„My o awans? Proszę nie żartować”
Rewelacja skoczowskiej A-klasy w trakcie piłkarskiej jesieni? W oczywisty sposób na myśl nasuwa się ekipa LKS-u '96 Ochaby, która finiszowała tuż za czołowym duetem. Skąd tak świetne wyniki i jakie nadzieje towarzyszą drużynie w kontekście dalszej części rozgrywek? Zapytaliśmy Grzegorza Sodzawicznego, szkoleniowca 3. siły a-klasowej w skoczowskim podokręgu.
SportoweBeskidy.pl: Przezimujecie w bardzo dobrych nastrojach. Miejsca na podium A-klasy na półmetku rywalizacji chyba nikt się nie spodziewał.

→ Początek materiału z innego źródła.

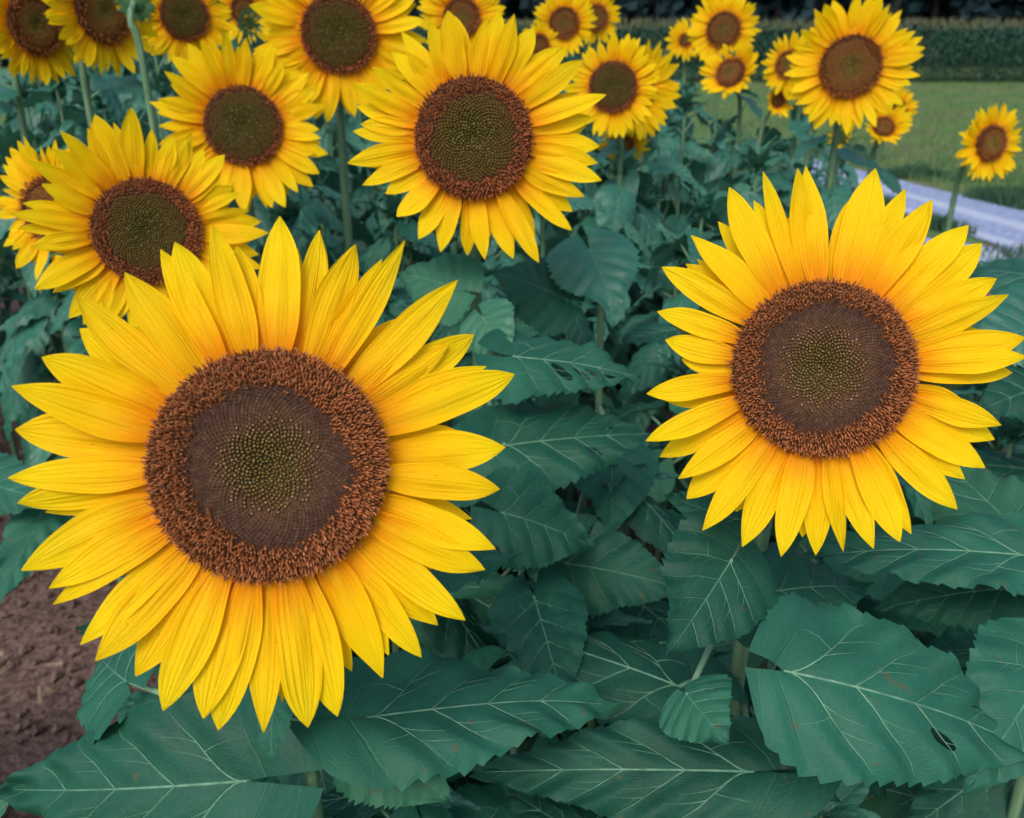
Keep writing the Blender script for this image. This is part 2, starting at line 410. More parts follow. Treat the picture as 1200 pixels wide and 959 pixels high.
def make_disc(kind, Rd, N, seed, z_in=0.36, z_mid=0.66):
    """returns (receptacle+seed mesh, floret ring mesh); local z is the way the flower faces"""
    rr = random.Random(seed)
    # solid head behind the florets
    V, Fc = [], []
    rings = [(0.02, disc_profile(0.02 * Rd, Rd, 1) - .0015)] + [(k / 8, disc_profile(k / 8 * Rd, Rd, 1) - 0.0015) for k in range(1, 8)] + [(0.985, disc_profile(Rd * .95, Rd, 1) - .004), (1.0, -0.05 * Rd), (0.85, -0.20 * Rd), (0.45, -0.34 * Rd), (0.14, -0.40 * Rd)]
    ns = 48
    for (x, z) in rings:
        for k in range(ns):
            a = 2 * PI * k / ns; V.append((x * Rd * math.cos(a), x * Rd * math.sin(a), z))
    for j in range(len(rings) - 1):
        for k in range(ns):
            k2 = (k + 1) % ns; Fc.append((j * ns + k, (j + 1) * ns + k, (j + 1) * ns + k2, j * ns + k2))
    Fc.append(tuple(range(ns - 1, -1, -1))[::-1]); Fc.append(tuple((len(rings) - 1) * ns + k for k in range(ns))[::-1])
    nbase = len(Fc)
    fm = [0 if (i // ns) < 9 else 1 for i in range(nbase)]; fm[-2] = 0; fm[-1] = 1
    head = mesh_from('flower_head', V, Fc, [M['receptacle'], M['bract']], fm)
    V1, F1, C1 = [], [], []; V2, F2, C2 = [], [], []; V3, F3, C3 = [], [], []
    pal = dict(
        ripe=dict(inn=(0.085, 0.075, 0.012), inn2=(0.19, 0.155, 0.035), mid=(0.13, 0.058, 0.036), midtip=(0.32, 0.155, 0.085), out=(0.25, 0.072, 0.020), tip=(0.50, 0.19, 0.072)),
        young=dict(inn=(0.085, 0.082, 0.009), inn2=(0.15, 0.135, 0.020), mid=(0.085, 0.055, 0.008), midtip=(0.135, 0.085, 0.014), out=(0.21, 0.050, 0.015), tip=(0.42, 0.135, 0.045)),
        brown=dict(inn=(0.21, 0.15, 0.022), inn2=(0.33, 0.24, 0.045), mid=(0.21, 0.085, 0.018), midtip=(0.30, 0.125, 0.026), out=(0.23, 0.065, 0.012), tip=(0.42, 0.14, 0.03)),
        green=dict(inn=(0.05, 0.13, 0.04), inn2=(0.12, 0.24, 0.07), mid=(0.05, 0.13, 0.04), midtip=(0.13, 0.24, 0.06), out=(0.06, 0.14, 0.04), tip=(0.14, 0.24, 0.06)),
    )[kind]
    for n in range(N):
        fr = math.sqrt((n + 0.5) / N); a = n * GA
        r = fr * Rd * 0.99
        c = Vector((r * math.cos(a), r * math.sin(a), disc_profile(r, Rd, 1)))
        rad = Vector((math.cos(a), math.sin(a), 0)); tan = Vector((-math.sin(a), math.cos(a), 0)); up = Vector((0, 0, 1))
        sp = Rd * math.sqrt(PI / N)            # spacing
        zi = z_in + 0.035 * noise.noise(Vector((math.cos(a) * 1.6, math.sin(a) * 1.6, seed)))
        zm = z_mid + rr.uniform(-.045, .045) + 0.12 * noise.noise(Vector((math.cos(a) * 1.3, math.sin(a) * 1.3, seed + 9.0)))
        if fr < zm:
            # unopened buds: low four sided pyramids whose corners follow the spiral rows
            t = 0 if fr < zi * 0.45 else min(1, (fr - zi * 0.45) / (zi * 0.8 + 1e-6))
            cb = lerp3(pal['inn'], pal['mid'], t); ct = lerp3(pal['inn2'], pal['midtip'], t)
            if t < .5 and rr.random() < 0.30 * (1 - fr / z_mid): ct = lerp3(ct, (0.36, 0.36, 0.15), 0.6)
            w_ = sp * (0.56 if t > 0.5 else 0.50); h = sp * (0.75 + 0.35 * (1 - t)) * rr.uniform(.85, 1.15)
            cen = fr < zi
            VV, FF, CC = (V1, F1, C1) if cen else (V2, F2, C2)
            b0 = len(VV)
            dk = (.30 if kind != 'ripe' else .25 + .5 * t)
            if kind == 'ripe' and fr > zi:
                k_ = min(1, (fr - zi) / (zm - zi)); ct = lerp3(ct, (0.17, 0.085, 0.060), .65 * k_); dk = .7 + .2 * k_
                if rr.random() < .25: ct = lerp3(ct, (0.40, 0.24, 0.17), .6)
            c = c + (rad * rr.uniform(-1, 1) + tan * rr.uniform(-1, 1)) * sp * (.22 * (1 - t) if kind == 'ripe' else .12)
            tiltd = -rad * sp * 0.15 * (1 - t)
            if kind == 'ripe' and t > rr.uniform(.3, .8):                # ripening rows: a dark floret mouth inside a paler raised rim
                rim = jit(lerp3((0.22, 0.085, 0.042), (0.46, 0.23, 0.13), rr.random() ** 1.5), rr, .25); k_ = min(1, max(0, (fr - zi) / (zm - zi)))
                drk = lerp3((0.065, 0.036, 0.016), (0.012, 0.005, 0.008), k_)
                for q_, dx in enumerate((rad, tan, -rad, -tan)):
                    VV.append(c + dx * w_ * (1.0 if q_ % 2 else 1.15) + up * h * rr.uniform(.45, .6)); CC.append(lerp3(rim, drk, .15) if q_ % 2 else rim)
                for dx in (rad, tan, -rad, -tan):
                    VV.append(c + dx * w_ * 0.82 + up * h * 0.30); CC.append(drk)
                VV.append(c + up * h * .42); CC.append(jit(lerp3(drk, rim, .10), rr, .3))
            else:
                for dx in (rad * w_, tan * w_, -rad * w_, -tan * w_):
                    VV.append(c + dx); CC.append(jit(lerp3(cb, (0.014, 0.010, 0.006), dk), rr, .2))
                for dx in (rad, tan, -rad, -tan):
                    VV.append(c + dx * w_ * rr.uniform(.62, .92) + up * h * 0.70 + tiltd); CC.append(jit(lerp3(cb, ct, 0.35), rr, .2))
                VV.append(c + up * h + tiltd * 1.3 + (tan * rr.uniform(-.2, .2) + rad * rr.uniform(-.2, .2)) * sp); CC.append(jit(ct, rr, .3))
            for k in range(4):
                k2 = (k + 1) % 4
                FF.append((b0 + k, b0 + k2, b0 + 4 + k2, b0 + 4 + k)); FF.append((b0 + 4 + k, b0 + 4 + k2, b0 + 8))
        else:
            # open florets: a dark tube with a split style curling out of it
            edge = (fr - zm) / (1 - zm)
            L = sp * rr.uniform(1.6, 3.0) * (1.0 if kind != 'young' else 0.8)
            lean = rad * rr.uniform(0.35, 1.6) + tan * rr.uniform(-0.22, 0.22)
            d = (up + lean * (0.45 + 0.6 * edge)).normalized()
            sd = d.cross(rad + tan * rr.uniform(-.5, .5)).normalized(); fw = sd.cross(d)
            w_ = sp * rr.uniform(.30, .42); b0 = len(V3)
            cb = jit(pal['out'], rr, .35); ct = jit(pal['tip'], rr, .4)
            if rr.random() < 0.12: ct = lerp3(ct, (0.42, 0.20, 0.075), 0.6)
            lv = [(0.0, 1.0, lerp3(cb, (0.01, 0.004, 0.003), .55)), (0.5, 1.0, cb), (0.8, 0.62, lerp3(cb, ct, .6)), (1.0, 0.10, ct)]
            for (k, ww, cc) in lv:
                bend = rad * sp * 0.35 * k * k * rr.uniform(-.3, 1) + tan * sp * 0.3 * k * k * rr.uniform(-1, 1)
                for (p, q) in ((1, 0), (-.5, .87), (-.5, -.87)):
                    V3.append(c - up * sp * .3 + d * L * k + bend + (sd * p + fw * q) * w_ * ww); C3.append(cc)
            for k in range(3):
                for e in range(3):
                    e2 = (e + 1) % 3; F3.append((b0 + 3 * k + e, b0 + 3 * k + e2, b0 + 3 * k + 3 + e2, b0 + 3 * k + 3 + e))
            # curled style branches
            if rr.random() < 0.45:
                tip = c - up * sp * .3 + d * L
                for sg in (-1, 1):
                    b1 = len(V3); s2 = (sd * sg + fw * rr.uniform(-.6, .6)).normalized()
                    p1 = tip - d * sp * .25; p2 = tip + s2 * sp * .38 + d * sp * .25; p3 = tip + s2 * sp * .62 - d * sp * .05
                    t2 = s2.cross(d) * sp * 0.10
                    for (p, cc) in ((p1, cb), (p2, ct), (p3, jit(lerp3(ct, (0.40, 0.17, 0.06), .5), rr, .3))):
                        V3 += [p - t2, p + t2]; C3 += [cc, cc]
                    F3 += [(b1, b1 + 1, b1 + 3, b1 + 2), (b1 + 2, b1 + 3, b1 + 5, b1 + 4)]
    m1 = mesh_from('bud_center', V1, F1, [M['floret']], None, None, C1, False)
    m2 = mesh_from('seed_spiral', V2, F2, [M['floret']], None, None, C2, False) if V2 else None
    m3 = mesh_from('floret_ring', V3, F3, [M['floret']], None, None, C3, False)
    return head, m1, m2, m3

def make_bracts(Rd, n, seed, spread=1.55, lift=0.0):
    rr = random.Random(seed); V, Fc = [], []
    for i in range(n):
        a = 2 * PI * i / n + rr.uniform(-.12, .12); ln = Rd * rr.uniform(.62, .95) * (spread - 1) / 0.55; wd = Rd * rr.uniform(.20, .28)
        rad = Vector((math.cos(a), math.sin(a), 0)); tan = Vector((-math.sin(a), math.cos(a), 0)); b0 = len(V)
        for k in range(6):
            t = k / 5; hw = wd * (1 - t ** 1.6) * (0.8 + 0.5 * math.sin(PI * t)) + 0.0004
            p = rad * (Rd * 0.86 + ln * t) + Vector((0, 0, -0.16 * Rd + lift * Rd * t - 0.10 * Rd * t * t * rr.uniform(-.5, 1.5) + 0.02 * Rd * (i % 2)))
            V += [p - tan * hw, p + Vector((0, 0, -0.03 * Rd)), p + tan * hw]
        for k in range(5):
            q = b0 + 3 * k; Fc += [(q, q + 1, q + 4, q + 3), (q + 1, q + 2, q + 5, q + 4)]
    return mesh_from('bracts', V, Fc, [M['bract']])

DISCS = {}
def get_disc(kind, N, seed, zi, zm):
    k = (kind, N, seed, zi, zm)
    if k not in DISCS: DISCS[k] = make_disc(kind, 1.0, N, seed, zi, zm)
    return DISCS[k]
BR = [make_bracts(1.0, 26, 3), make_bracts(1.0, 24, 4, 1.55, 0.75), make_bracts(1.0, 26, 5, 2.2, 0.55)]

def add_leaf(plant, base_loc, h, az, size, meshes, rr, off=0.0):
    o = link('leaf', rr.choice(meshes), plant)
    o.location = (base_loc[0], base_loc[1], h)
    o.rotation_euler = (rr.uniform(-.15, .15), rr.uniform(-.15, .15), az)
    o.scale = (size, size, size); return o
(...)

Grzegorz Sodzawiczny: Cóż, po raz kolejny zaskoczyliśmy całą ligową stawkę. Ale mamy satysfakcję, bo tak naprawdę po raz drugi z rzędu udało nam się rywali... oszukać. Skład mamy przecież słabszy niż w B-klasie, a chłopcy wciąż przede wszystkim ogrywają się i nabierają doświadczenia na obecnym poziomie rozgrywkowym. Naszym atutem jest świetna frekwencja na treningach. To umożliwia skuteczną walkę z drużynami z tej samej „półki”. Piast Cieszyn, czy Błyskawica Drogomyśl są poza naszym zasięgiem, z pozostałymi drużynami staramy się na miarę naszych możliwości konkurować.

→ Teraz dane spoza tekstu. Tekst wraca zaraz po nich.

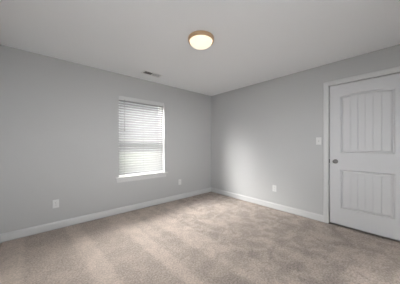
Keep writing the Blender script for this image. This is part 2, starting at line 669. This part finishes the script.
for z0, z1, rise in panels:
    def arch(u):
        return z1 + rise * (1 - ((u - puc) / phw) ** 2)
    if rise:
        K = 16
        for k in range(K):
            a = pu0 + (pu1 - pu0) * k / K
            b = pu0 + (pu1 - pu0) * (k + 1) / K
            quad(P(a, arch(a), 0), P(b, arch(b), 0), P(b, DZ1, 0), P(a, DZ1, 0))
    ts = [i / 24 for i in range(25)]

    def loop(ins, dep):
        a, b = pu0 + ins, pu1 - ins
        pts = [P(a + (b - a) * t, z0 + ins, dep) for t in ts]
        pts += [P(b + (a - b) * t, arch(b + (a - b) * t) - ins, dep) for t in ts]
        return pts
    steps = [(0, 0), (.004, .001), (.016, .014), (.022, .014), (.038, .0045), (INS, .003)]
    for (i0, e0), (i1, e1) in zip(steps, steps[1:]):
        A, B = loop(i0, e0), loop(i1, e1)
        for k in range(len(A)):
            j = (k + 1) % len(A)
            quad(A[k], A[j], B[j], B[k])
    for (ua, da), (ub, db) in zip(us_f, us_f[1:]):
        quad(P(ua, z0 + INS, .003 + da), P(ub, z0 + INS, .003 + db),
             P(ub, arch(ub) - INS, .003 + db), P(ua, arch(ua) - INS, .003 + da))
bmesh.ops.remove_doubles(bm, verts=bm.verts, dist=1e-5)
dpart('door_slab', bm, M_DOOR)

# jamb lining with a stop behind the slab
bm = bmesh.new()
g = .009
add_box(bm, (XR + .0, DY0 - g - JT, 0), (XR + .12, DY0 - g, DZ1 + g))
add_box(bm, (XR + .0, DY1 + g, 0), (XR + .12, DY1 + g + JT, DZ1 + g))
add_box(bm, (XR + .0, DY0 - g - JT, DZ1 + g), (XR + .12, DY1 + g + JT, DZ1 + g + JT))
add_box(bm, (xb + .002, DY0 - g, 0), (xb + .03, DY0 + .008, DZ1 - .008))
add_box(bm, (xb + .002, DY1 - .008, 0), (xb + .03, DY1 + g, DZ1 - .008))
add_box(bm, (xb + .002, DY0 - g, DZ1 - .008), (xb + .03, DY1 + g, DZ1 + g))
dpart('door_jamb', bm, M_TRIM)

# mitred casing
bm = bmesh.new()
cp = [(0, 0), (0, .009), (.006, .012), (.030, .013), (.040, .017), (.060, .018), (CW - .003, .016), (CW, .012), (CW, 0)]
path = [((ci1, 0.004), (1, 0)), ((ci1, ciz), (1, 1)), ((ci0, ciz), (-1, 1)), ((ci0, 0.004), (-1, 0))]
loops = []
for (u, z), (du, dz_) in path:
    loops.append([bm.verts.new((XR - t, u + du * w_, z + dz_ * w_)) for w_, t in cp])
for A, B in zip(loops, loops[1:]):
    for i in range(len(cp)):
        j = (i + 1) % len(cp)
        bm.faces.new((A[i], A[j], B[j], B[i]))
bm.faces.new(loops[0])
bm.faces.new(loops[-1][::-1])
dpart('door_casing', bm, M_TRIM)

# knob on a round rose, latch in the gap
KY, KZ = DY1 - .074, .952
bm = bmesh.new()
add_lathe(bm, [(0, 0), (.032, 0), (.032, .004), (.027, .009), (.014, .011), (0, .011)],
          lambda x, y, h: (FX - h, KY + x, KZ + y), 32)
rose = dpart('knob_rose', bm, M_NICK, smooth=True)
bm = bmesh.new()
add_lathe(bm, [(0, .010), (.011, .010), (.0105, .026), (.016, .032), (.024, .038), (.0275, .047), (.027, .056), (.022, .063), (.012, .067), (0, .068)],
          lambda x, y, h: (FX - h, KY + x, KZ + y), 32)
k = dpart('door_knob', bm, M_NICK, smooth=True)
k['label'] = 'round satin nickel knob'
bm = bmesh.new()
add_box(bm, (FX - .002, DY1 - .001, KZ - .030), (FX + .028, DY1 + g - .0005, KZ + .030))
dpart('latch', bm, M_LATCH)


# ------------------------------------------------------------------ wall plates
def plate_bm(w_, h_, t_):
    b = box((-w_ / 2, -t_, -h_ / 2), (w_ / 2, 0, h_ / 2), .0025)
    return b


def outlet(label, loc, rz):
    o = thing('wall_outlet', label, 'outlet', loc, rz)
    link('cover_plate', plate_bm(.074, .117, .007), M_PLAST, o)
    for s in (1, -1):
        zc = s * .0195
        bm = bmesh.new()
        pts = []
        for i in range(24):
            a = 2 * PI * i / 24
            pts.append((max(-.0145, min(.0145, .0172 * math.cos(a))), .0165 * math.sin(a) * .85 + zc))
        add_prism(bm, pts, lambda u, v, t: (u, t, v), -.0095, -.006)
        r = link('receptacle', bm, M_PLAST, o)
        bm = bmesh.new()
        add_box(bm, (-.0075, -.0099, zc - .002), (-.0055, -.0090, zc + .008))
        add_box(bm, (.0055, -.0099, zc - .001), (.0075, -.0090, zc + .007))
        add_box(bm, (-.0025, -.0099, zc - .011), (.0025, -.0090, zc - .006))
        link('slots', bm, M_DARK, r)
    bm = bmesh.new()
    add_lathe(bm, [(0, 0), (.0032, 0), (.0028, .0015), (0, .0018)], lambda x, y, h: (x, -.0068 - h, y), 12)
    link('screw', bm, M_PLAST, o)
    return o


outlet('white outlet low on the grey wall left of the window', (.197, YB, .357), 0)
outlet('white outlet low on the window wall, between the window and the corner', (2.357, YB, .371), 0)
outlet('white outlet low on the sunlit wall between the corner and the door', (XR, 1.655, .378), -PI / 2)

sw = thing('light_switch', 'white toggle light switch on the wall beside the door casing', 'light switch', (XR, .928, 1.260), -PI / 2)
link('cover_plate', plate_bm(.074, .117, .007), M_PLAST, sw)
bm = bmesh.new()
add_box(bm, (-.0055, -.0085, -.0125), (.0055, -.0068, .0125), .0005)
link('toggle_bezel', bm, M_CORD, sw)
bm = bmesh.new()
add_prism(bm, [(-.0075, -.005), (-.0075, .005), (-.019, .0095), (-.0205, .006)], lambda u, v, t: (t, u, v), -.0042, .0042)
link('toggle', bm, M_PLAST, sw)
for s in (1, -1):
    bm = bmesh.new()
    add_lathe(bm, [(0, 0), (.0032, 0), (.0028, .0015), (0, .0018)], lambda x, y, h: (x, -.0068 - h, y + s * .030), 12)
    link('screw', bm, M_PLAST, sw)

# ------------------------------------------------------------------ ceiling light
lt = thing('ceiling_light', 'round flush ceiling light with gold rim and glowing frosted dome', 'ceiling light', (1.42, 1.585, H))
bm = bmesh.new()
add_lathe(bm, [(.100, 0), (.144, 0), (.150, -.004), (.151, -.012), (.149, -.034), (.146, -.042), (.139, -.045), (.134, -.042), (.134, -.006), (.100, -.004)],
          lambda x, y, h: (x, y, h), 64)
link('rim', bm, M_BRASS, lt, True)
bm = bmesh.new()
dp = [(.1335, -.034)]
for i in range(1, 13):
    a = PI / 2 * i / 12
    dp.append((.1335 * math.cos(a), -.034 - .074 * math.sin(a)))
dp[-1] = (0, dp[-1][1])
add_lathe(bm, dp, lambda x, y, h: (x, y, h), 64)
link('glass_dome', bm, M_LAMP, lt, True)

# ------------------------------------------------------------------ ceiling vent
vx0, vx1, vy0, vy1 = 1.335, 1.680, 2.885, 3.045
vc = ((vx0 + vx1) / 2, (vy0 + vy1) / 2)
vt = thing('ceiling_vent', 'white rectangular louvred air vent in the ceiling above the window', 'vent', (vc[0], vc[1], H))
hw, hh = (vx1 - vx0) / 2, (vy1 - vy0) / 2
bm = bmesh.new()
fwd = .024
for a, b in (((-hw, -hh), (hw, -hh + fwd)), ((-hw, hh - fwd), (hw, hh)), ((-hw, -hh + fwd), (-hw + fwd, hh - fwd)), ((hw - fwd, -hh + fwd), (hw, hh - fwd))):
    add_box(bm, (a[0], a[1], -.007), (b[0], b[1], 0), .0015)
add_box(bm, (-.006, -hh + fwd, -.007), (.006, hh - fwd, -.001))
link('frame', bm, M_VENT, vt)
bm = bmesh.new()
add_box(bm, (-hw + fwd, -hh + fwd, -.0012), (hw - fwd, hh - fwd, -.0004))
link('duct_opening', bm, M_DUCT, vt)
bm = bmesh.new()
for s in (-1, 1):
    n_ = 7
    for i in range(n_):
        c = s * (.012 + (hw - fwd - .016) * (i + .5) / n_)
        t = math.radians(50)
        L = .0085
        dx, dz_ = math.cos(t) * L / 2, math.sin(t) * L / 2
        # lower edge leans outwards on each half
        p0, p1 = (c - s * dx, -.0058 + dz_), (c + s * dx, -.0058 - dz_)
        nx, nz = .0005, .0004
        add_prism(bm, [(p0[0] - nx, p0[1]), (p0[0] + nx, p0[1]), (p1[0] + nx, p1[1]), (p1[0] - nx, p1[1])],
                  lambda u, v, tt: (u, tt, v), -hh + fwd, hh - fwd)
link('louvres', bm, M_VENT, vt)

- Wszem i wobec jesteście chwaleni za swoją postawę. G.S.: Liga jest bardzo wyrównana. Skoro drugi rok z rzędu zaliczamy się do czołówki, to oznacza, że pewien poziom prezentujemy. Nie moją rolą jest natomiast komentować naszą grę, czy chwalić. Takie głosy od innych trenerów rzeczywiście byłyby tu bardziej wiarygodne. Powiem, że solidną i ciężką pracą doszliśmy do tego, że odgrywamy dziś jedną z kluczowych ról na szczeblu a-klasowym.
- Kto faworytem do awansu? Piast, albo może Błyskawica? Zespół z Ochab? G.S.: Proszę nie żartować (śmiech). Doskonale znamy swoje miejsce w szeregu. Osiągnęliśmy taki wynik, że zaczęto zaliczać nas do grona kandydatów w walce o awans, ale my bardziej się z tego śmiejemy. O awans nie gramy. Choćby finansowo i organizacyjnie, a kadrowo to już podwójnie niemożliwe. Czujemy się natomiast tak, jakbyśmy prowadzili w lidze. Bo zespoły, które są przed nami dysponują okazałym budżetem, a w swoich szeregach mają zawodników z przeszłością nawet III-ligową. Oczywiście gra się po to, aby wygrywać, ale my spokojnie realizujemy swoje cele. Wiosną chcemy doprowadzić do tego, aby nasza gra poszła do przodu, nawet kosztem mniejszych zdobyczy punktowych. Wracając do postawionego pytania, Piast Cieszyn jest w sytuacji komfortowej, zwłaszcza jeśli zwycięsko wyjdzie z zaległości z Wisłą Strumień i odskoczy na 5 punktów. To byłaby pokaźna zaliczka przy tak wyrównanych zespołach. Ja stawiam na Piasta.
- Dziękuję za rozmowę. G.S.: Dziękuję.